The Contributor would like to clarify at the outset that ISDS mechanisms put the claiming investor and the responding State on an equal footing throughout the proceeding. As a result, and contrary to the reflection made by the European Commission in the Consultation document (“there is no possibility for the responding state, for example, to appeal to a higher instance to challenge the level of compensation…”), a potential appellate mechanism must be seen, in case it is finally included in the TTIP, as a right for either disputing party (i.e., investors and States). Notwithstanding the above, the Contributor is against the creation of an appellate mechanism of ISDS awards. It must be recalled that in 2006 ICSID rejected the establishment of an appellate mechanism for awards rendered under the ICSID Convention. What the Contributor proposes instead is that the European Commission explores the possibility to allow to consolidate arbitral cases “that have a question of law or fact in common” into a single arbitration. In this regard, NAFTA Article 1126 (“Consolidation”) may be followed as a guide, taking into account that: - consolidation of claims is not automatic but has to be requested by a disputing party, i.e., either an investor or the respondent State (NAFTA Article 1126(3)); and, - the consolidation tribunal must take the decision to consolidate claims “in the interests of fair and efficient resolution of the claims, and after hearing the disputing parties” (NAFTA Article 1126(2)). The text should clarify, inter alia, the authority in charge of the constitution of the consolidation tribunal. In NAFTA Article 1126 such authority is ICSID’s Secretary-General.

C. General assessment

General assessment
  • What is your overall assessment of the proposed approach on substantive standards of protection and ISDS as a basis for investment negotiations between the EU and US?
  • Do you see other ways for the EU to improve the investment system?
  • Are there any other issues related to the topics covered by the questionnaire that you would like to address?

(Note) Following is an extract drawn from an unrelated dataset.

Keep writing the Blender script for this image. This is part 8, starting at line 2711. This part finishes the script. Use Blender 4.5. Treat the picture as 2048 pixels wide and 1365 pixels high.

The Contributor rejects the European Commission’s biased approach towards investment protection as reflected in the Consultation. First, investment protection standards and ISDS are relevant not only for multinational corporations (“MNCs”), but also for individuals whose claims may amount to relatively small sums of money although the facts of their cases may be qualified as very serious breaches of standards of protection of international investment law. Second, an ISDS proceeding is a means of settling disputes. It supplements the investor’s fundamental right to access to justice and, as such, it may be also seen as a fundamental right. In fact, in many cases ISDS proceedings have truly been the only means for a foreign investor to obtain redress from actions and omissions of host States. Although the European Commission seems to deny it, there is no guarantee that a Party to the TTIP will not act contrary to international investment law. The Contributor hereby requests the European Commission to defend and protect investments and access by investors (whether natural or juridical, MNCs, small- or medium-sized companies) to ISDS proceedings.